A set of pre-production kernel packages of Red Hat Enterprise Linux for IBM Power architecture can be booted by the grub in Secure Boot mode even though it shouldnt. These kernel builds dont have the secure boot lockdown patches applied to it and can bypass the secure boot validations, allowing the attacker to load another non-trusted code.
The same public key is used for signing both debug and production code.

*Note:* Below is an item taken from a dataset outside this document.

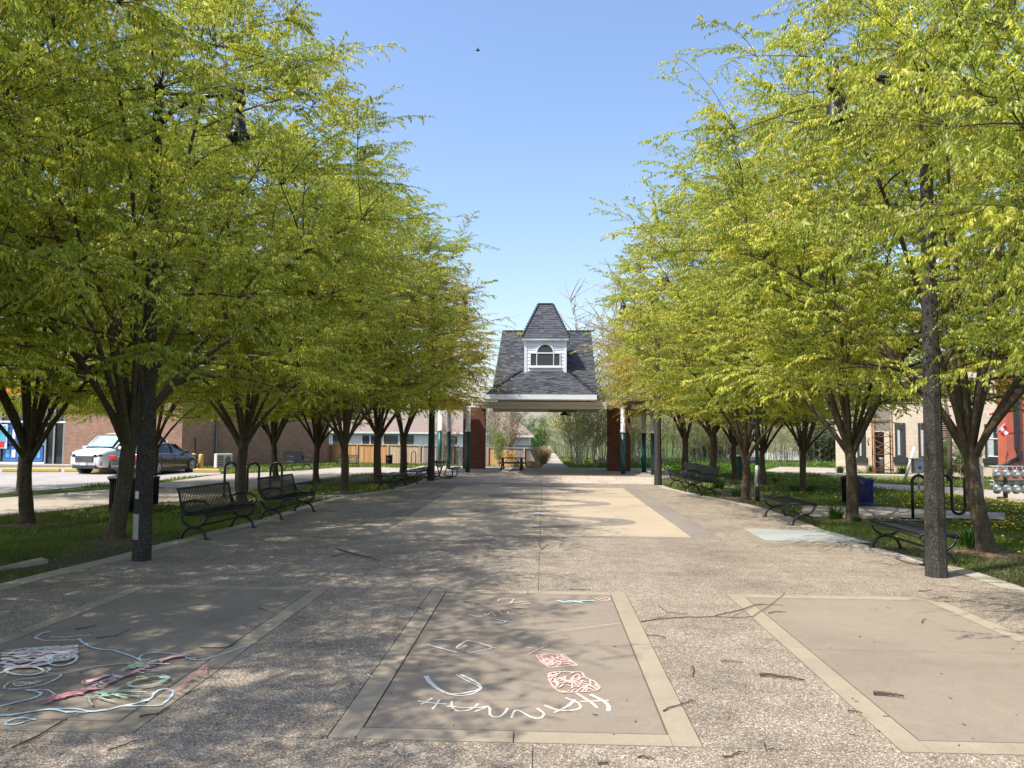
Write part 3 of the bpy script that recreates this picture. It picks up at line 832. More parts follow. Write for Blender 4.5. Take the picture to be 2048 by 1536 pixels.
# ---------------- background woods
def make_shrub(seed, H, Rc, ns, nleaf, leafL, cols, upright=True, stem_r=.026, base_r=.9, zlo=.5, side=16):
    r = np.random.default_rng(seed)
    a = r.uniform(0, 2 * PI, ns); b = r.uniform(0, base_r, ns)
    P0 = np.column_stack([b * np.cos(a), b * np.sin(a), np.full(ns, -.05)])
    a2 = a + r.uniform(-.5, .5, ns); rr = Rc * r.uniform(0, 1, ns) ** .6
    P2 = np.column_stack([rr * np.cos(a2), rr * np.sin(a2), H * r.uniform(.6, 1.0, ns)])
    P1 = (P0 + P2) / 2; P1[:, :2] = P0[:, :2] * (.7) + P2[:, :2] * (.25 if upright else .5); P1 += r.normal(0, .12, P1.shape)
    K = 8; C = bez(P0, P1, P2, K)
    RR = np.linspace(1, .15, K)[None] * (stem_r * r.uniform(.5, 1.4, ns))[:, None]
    V1, F1 = tubes(C, RR, 4)
    # side shoots
    si = r.integers(0, ns, ns * side); ti = r.uniform(.2, .95, ns * side)
    k = (ti * (K - 1)); lo = k.astype(int).clip(0, K - 2); fr = (k - lo)[:, None]
    B = C[si, lo] * (1 - fr) + C[si, lo + 1] * fr
    D = nrm(np.column_stack([r.normal(0, 1, len(B)), r.normal(0, 1, len(B)), r.uniform(.3, 1.4, len(B))]))
    L = r.uniform(.4, 1.3, (len(B), 1)) * H / 6
    E = B + D * L
    SC_ = bez(B, (B + E) / 2 + np.array([0, 0, .05]), E, 3)
    V2, F2 = tubes(SC_, np.broadcast_to(np.array([[.011, .008, .005]]) * (stem_r / .022), SC_.shape[:2]), 3)
    li = r.integers(0, len(B), nleaf); tl = r.uniform(.1, 1.05, (nleaf, 1))
    LB = B[li] * (1 - tl) + E[li] * tl + r.normal(0, .08, (nleaf, 3))
    ok = LB[:, 2] > zlo * r.uniform(.3, 1, nleaf); LB = LB[ok]; q = len(LB)
    LD = nrm(r.normal(0, 1, (q, 3)) + np.array([0, 0, -.3]))
    LL = leafL * r.uniform(.6, 1.4, q)
    V3, F3 = leaf_quads(LB, LD, LL, LL * .5, r)
    pc = r.integers(0, len(cols), q); col = np.array(cols)[pc] * r.uniform(.7, 1.25, (q, 1))
    V = np.vstack([V1, V2]); F = np.vstack([F1, F2 + len(V1)])
    wood = np_mesh('stems', V, F, ['thicket_wood'], parent='mesh')
    fol = np_mesh('foliage', V3, F3, ['leaf'], tint=col, parent='mesh') if q else None
    return wood, fol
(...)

Name | Vendor | Start Version | End Version |
---|---|---|---|
Enterprise_linux | Redhat | 8.0 (including) | 8.0 (including) |
A common usage of public-key cryptography is to verify the integrity and authenticity of another entity (for example a firmware binary). If a company wants to ensure that its firmware runs only on its own hardware, before the firmware runs, an encrypted hash of the firmware image will be decrypted with the public key and then verified against the now-computed hash of the firmware image. This means that the public key forms the root of trust, which necessitates that the public key itself must be protected and used properly. During the development phase, debug firmware enables many hardware debug hooks, debug modes, and debug messages for testing. Those debug facilities provide significant, additional views about the firmware’s capability and, in some cases, additional capability into the chip or SoC. If compromised, these capabilities could be exploited by an attacker to take full control of the system. Once the product exits the manufacturing stage and enters production, it is good practice to use a different public key. Debug firmware images are known to leak. With the debug key being reused as the production key, the debug image will also work on the production image. Thus, it will open all the internal, debug capabilities to the attacker. If a different public key is used for the production image, even if the attacker gains access to the debug firmware image, they will not be able to run it on a production machine. Thus, damage will be limited to the intellectual property leakage resulting from the debug image.